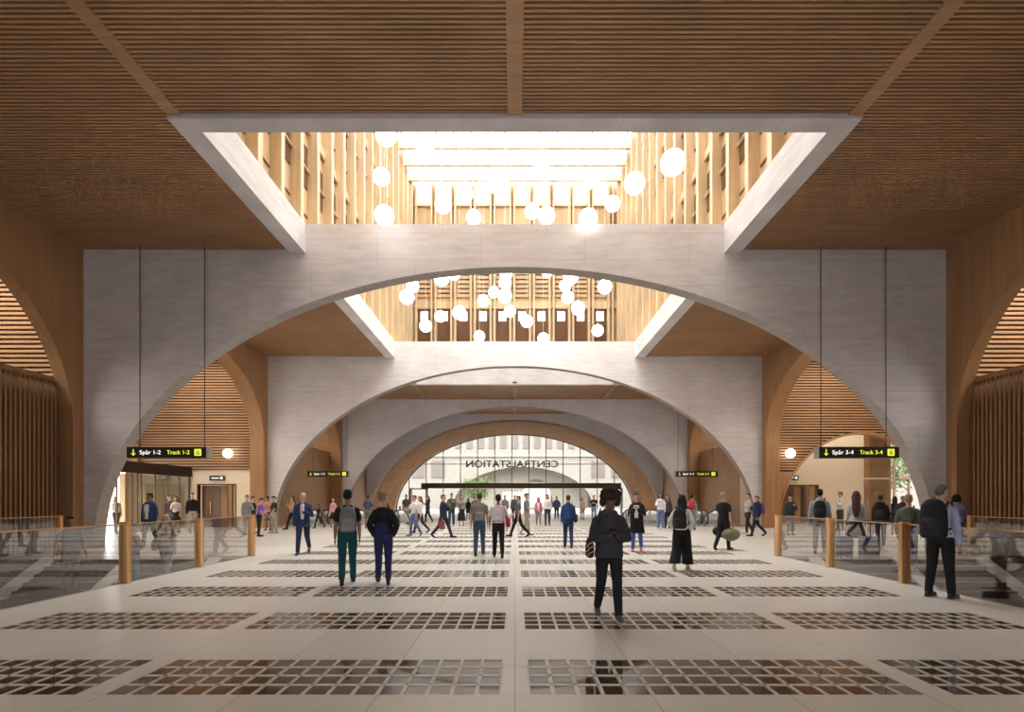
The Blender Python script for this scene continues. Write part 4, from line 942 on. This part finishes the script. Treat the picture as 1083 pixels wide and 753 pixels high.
# --- left centre, near the glass front
P(429.5, 523, 553, 'person in dark shirt and grey shorts beside the black barrier post', -10, ('tee', (.06, .045, .05)), ('shorts', (.25, .22, .22)), SK2, ('short', HB), ('down', 'down'), 'stand', BLK)
P(438, 524, 567, 'person in white T-shirt and blue jeans holding out an arm to the left', -60, ('tee', (.78, .77, .78)), ('jeans', (.12, .19, .34)), SK1, ('short', HB), ('reach', 'down'), 'stepl', (.3, .3, .32))
P(444, 524.5, 563.5, 'person in white top and dark trousers half behind the white T-shirt in jeans', -70, ('shirt', (.72, .70, .70)), ('trousers', (.04, .03, .05)), SK1, ('long', HBR), ('down', 'down'), 'walkl', BLK, fem=1)
P(452.5, 524.5, 552.5, 'long-haired person all in black facing left in front of the glass', -70, ('shirt', BLK), ('trousers', BLK), SK1, ('long', HB), ('hold', 'down'), 'stepl', BLK, fem=1)
P(469, 522, 568.5, 'person in dark suit striding right with a brown bag', 65, ('blazer', (.025, .03, .05)), ('trousers', (.02, .03, .07)), SK1, ('short', HBR), ('down', 'hold'), 'bigr', BLK, bag=('handbag', (.25, .08, .05), 'brown leather bag of the striding person in dark suit', (.12, .04, .03), -1))
P(477.5, 520.8, 557, 'bearded person in olive green sweater and dark jeans walking forward', 0, ('sweater', (.08, .09, .055)), ('jeans', DJEAN), SK1, ('short', HB), ('down', 'hold'), 'stepl', (.3, .3, .3))
P(488, 524, 556, 'person in patterned grey blouse and long black skirt walking forward', 0, ('shirt', (.18, .18, .18), 'print'), ('longskirt', BLK), SK1, ('long', HBR), ('hold', 'down'), 'stepl', (.4, .1, .08), fem=1)
P(495.3, 527, 549, 'slight person in black dress far back right of the patterned blouse', 10, ('shirt', BLK), ('skirt', BLK), SK2, ('long', HB), ('down', 'down'), 'stand', BLK, fem=1)
P(502, 525, 550.5, 'far person in brown top half hidden by the grey-green T-shirt', 10, ('tee', (.2, .13, .09)), ('trousers', DKG), SK2, ('short', HB), ('down', 'down'), 'stand', BLK)
P(534, 524, 551, 'far person in grey shirt behind the white T-shirt', 0, ('shirt', (.2, .2, .22)), ('trousers', DKG), SK1, ('short', HB), ('down', 'down'), 'stand', BLK)
P(544.3, 524, 552, 'far person in dark grey jacket behind the black-jeans strider', 0, ('jacket', (.07, .07, .08)), ('trousers', BLK), SK1, ('short', HB), ('down', 'down'), 'stand', BLK)
P(569.5, 526, 556, 'person in white top under a pink jacket, grey trousers, walking forward', 0, ('jacket', (.55, .16, .2)), ('trousers', (.24, .24, .25)), SK1, ('long', HBR), ('down', 'down'), 'stepr', (.4, .35, .3), fem=1, coat=('open', WHT))
P(579, 523, 556, 'person in white top and charcoal trousers next to the pink jacket', 0, ('shirt', (.70, .69, .70)), ('trousers', (.05, .05, .06)), SK1, ('long', HB), ('down', 'down'), 'stepl', BLK, fem=1)
P(588.7, 525, 549, 'far person in navy jacket over black trousers left of the checked shirt', 0, ('jacket', (.06, .08, .15)), ('trousers', BLK), SK1, ('short', HB), ('pocket', 'pocket'), 'stepl', BLK)
P(616, 526, 549.5, 'far slim person in cream top and shorts before the glass front', 15, ('vest', (.55, .42, .4)), ('shorts', (.4, .3, .2)), SK1, ('long', HBR), ('hold', 'down'), 'stand', BLK, fem=1)
P(628, 524, 550.5, 'person in black T-shirt and blue jeans with folded arms before the glass', 0, ('tee', BLK), ('jeans', (.16, .24, .36)), SK1, ('short', HB), ('chest', 'chest'), 'stand', BLK)
P(698.5, 521.5, 560, 'person in white top and blue jeans at the right escalators', -5, ('shirt', (.74, .70, .74)), ('jeans', (.10, .18, .32)), SK2, ('long', HB), ('hold', 'down'), 'stand', (.6, .6, .6), fem=1)
P(706, 524, 558.5, 'person in dark clothes beside the white top and jeans', -15, ('jacket', (.06, .06, .07)), ('trousers', BLK), SK1, ('long', HB), ('hold', 'down'), 'stand', BLK, fem=1)
P(732, 523.5, 560.5, 'person in grey-green clothes carrying a red backpack by the escalators', 165, ('shirt', (.25, .28, .28)), ('trousers', (.2, .24, .24)), SK1, ('short', HB), ('down', 'down'), 'stand', BLK, bag=('backpack', (.55, .03, .04), 'red backpack beside the right escalators', (.4, .02, .03)))
P(337, 534.5, 558.5, 'small dark-clothed person at the foot of the left escalators', -60, ('tee', BLK), ('trousers', BLK), SK2, ('short', HB), ('down', 'down'), 'walkl', BLK, height=1.36)
# --- right side, beyond the glass balustrade
P(994.5, 513.5, 632, 'grey-haired person in pale blue shirt standing at the right with a black backpack', 160, ('shirt', (.36, .40, .55)), ('trousers', (.010, .010, .012)), SK1, ('short', (.12, .11, .11)), ('down', 'fwd'), 'wide', BLK, bow=8, yaw=-20, bag=('bigpack', (.015, .015, .017), 'large black backpack on the grey-haired person in pale blue shirt', (.025, .025, .028)))
P(836, 524, 566, 'person in dark jacket and patterned grey trousers at the right doorway', 20, ('jacket', (.035, .05, .06)), ('crop', (.18, .18, .18), 'print'), SK1, ('short', HBR), ('down', 'hold'), 'stand', BLK)
P(867, 517.5, 585, 'person in light grey hooded jacket walking away with a black backpack', 180, ('hoodie', (.28, .31, .34)), ('trousers', (.13, .16, .19)), SK2, ('short', (.012, .01, .01)), ('down', 'down'), 'stepl', GRY, bag=('backpack', (.014, .018, .016), 'black backpack on the light grey hooded jacket', (.02, .025, .022)))
P(888.5, 519, 561, 'person in white shirt turned left behind the right glass', -60, ('shirt', (.60, .57, .62)), ('trousers', (.05, .06, .08)), SK1, ('short', HB), ('down', 'hold'), 'stand', GRY)
P(905.5, 519, 588, 'person with very long brown hair and pale top pulling the blue suitcase', 180, ('shirt', (.55, .53, .56)), ('skirt', (.05, .05, .06)), SK1, ('verylong', (.10, .055, .05)), ('down', 'down'), 'stand', BLK, fem=1, dist=14.9)
suitcase(893, 590, 'upright blue suitcase behind the right glass balustrade', (.03, .05, .22), dist=14.6)
suitcase(919, 604, 'large grey suitcase behind the right glass near the middle post', (.16, .17, .20), .62, .44, .28, level=-.06, dist=14.4)
P(931.5, 524, 576, 'person with huge black backpack walking away behind the right glass', 176, ('jacket', (.02, .02, .025)), ('trousers', (.08, .10, .14)), SK1, ('short', HB), ('down', 'down'), 'stepr', BLK, bag=('bigpack', (.014, .014, .018), 'huge black travel backpack behind the right glass', (.04, .04, .045)))
P(946.5, 525, 566, 'dark-haired person in navy dress before the banner column', 175, ('vest', (.02, .025, .06)), ('skirt', (.02, .025, .06)), SK1, ('long', HB), ('down', 'down'), 'stepr', (.4, .1, .1), fem=1)
P(955, 525, 572, 'person in dark jacket partly hidden by the olive sweater on the right', 170, ('jacket', (.04, .035, .04)), ('trousers', BLK), SK1, ('cap', (.25, .22, .2)), ('down', 'down'), 'stand', BLK)
P(961, 525.5, 618, 'ginger-grey haired person in olive sweater on the stairs behind the right post', 178, ('sweater', (.11, .13, .10)), ('jeans', (.10, .19, .32)), SK1, ('short', (.28, .20, .15)), ('down', 'down'), 'stepl', GRY, level=-.24, dist=13.85, bag=('sling', (.03, .035, .05), 'dark waist bag on the olive sweater', BLK))
P(1011.5, 522, 586, 'person with black bob and blue-grey blouse beyond the right glass', 175, ('shirt', (.20, .22, .34)), ('trousers', (.045, .06, .09)), SK1, ('bob', (.012, .01, .01)), ('fwd', 'down'), 'stepr', BLK, fem=1, dist=15.4)
# --- left side, beyond the glass balustrade
P(158, 522, 577.5, 'person in blue jacket over white shirt looking left behind the left glass', -35, ('jacket', (.03, .055, .17)), ('trousers', (.05, .05, .06)), SK2, ('short', HB), ('down', 'down'), 'stepl', GRY, coat=('open', WHT), yaw=-30)
P(179, 524, 562.5, 'person in plum blouse at the left glazed partition', 20, ('shirt', (.15, .08, .09)), ('trousers', GRY), SK1, ('short', HBR), ('down', 'hold'), 'stand', BLK, fem=1)
P(186, 525, 563, 'person in white top and black skirt next to the plum blouse', -20, ('tee', (.6, .58, .58)), ('skirt', BLK), SK1, ('long', HBR), ('hold', 'down'), 'stand', BLK, fem=1)
P(203.5, 521.5, 563.5, 'person in black sweater and beige trousers before the left doorway', 10, ('sweater', (.013, .013, .015)), ('trousers', (.45, .40, .34)), SK1, ('short', HB), ('down', 'down'), 'stand', BLK)
P(123, 525, 562.5, 'person in white top and dark trousers at the far left archway', 30, ('shirt', (.66, .64, .66)), ('trousers', DKG), SK1, ('long', HBR), ('hold', 'down'), 'stepl', BLK, fem=1)
P(74.5, 548, 627, 'person in grey T-shirt and dark jeans coming up the left stairs', 5, ('tee', (.15, .17, .17)), ('jeans', (.05, .06, .09)), SK2, ('short', (.012, .01, .01)), ('wide', 'wide'), 'stepl', BLK, level=-.66, dist=13.1)
P(176, 541, 626, 'long blond person in pale clothes on the left stairs behind the glass', 150, ('shirt', (.50, .42, .40)), ('trousers', (.40, .33, .32)), SK1, ('long', (.40, .26, .17)), ('down', 'hold'), 'stepr', WHT, fem=1, level=-.495, dist=13.4, height=1.72, bag=('shoulder', (.06, .05, .06), 'dark bag at the side of the blond person on the left stairs', BLK, 1))
P(141, 545, 614, 'person in mauve grey top and jeans on the left stairs beside the bronze post', 120, ('sweater', (.12, .09, .10)), ('jeans', (.16, .22, .36)), SK1, ('cap', (.05, .045, .06)), ('hold', 'hold'), 'stand', GRY, level=-.66, dist=13.1, height=1.66, bow=12)
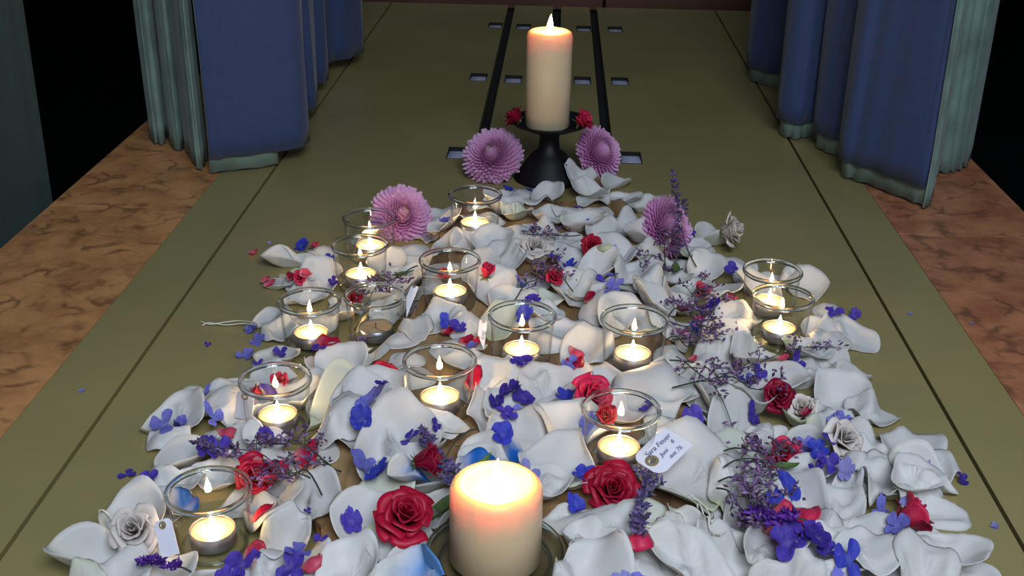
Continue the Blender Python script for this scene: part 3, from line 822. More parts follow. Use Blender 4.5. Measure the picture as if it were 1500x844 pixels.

--------------------

## Stated task
For the data above, state only how many lines include the word "wide".

## Solution for this problem
3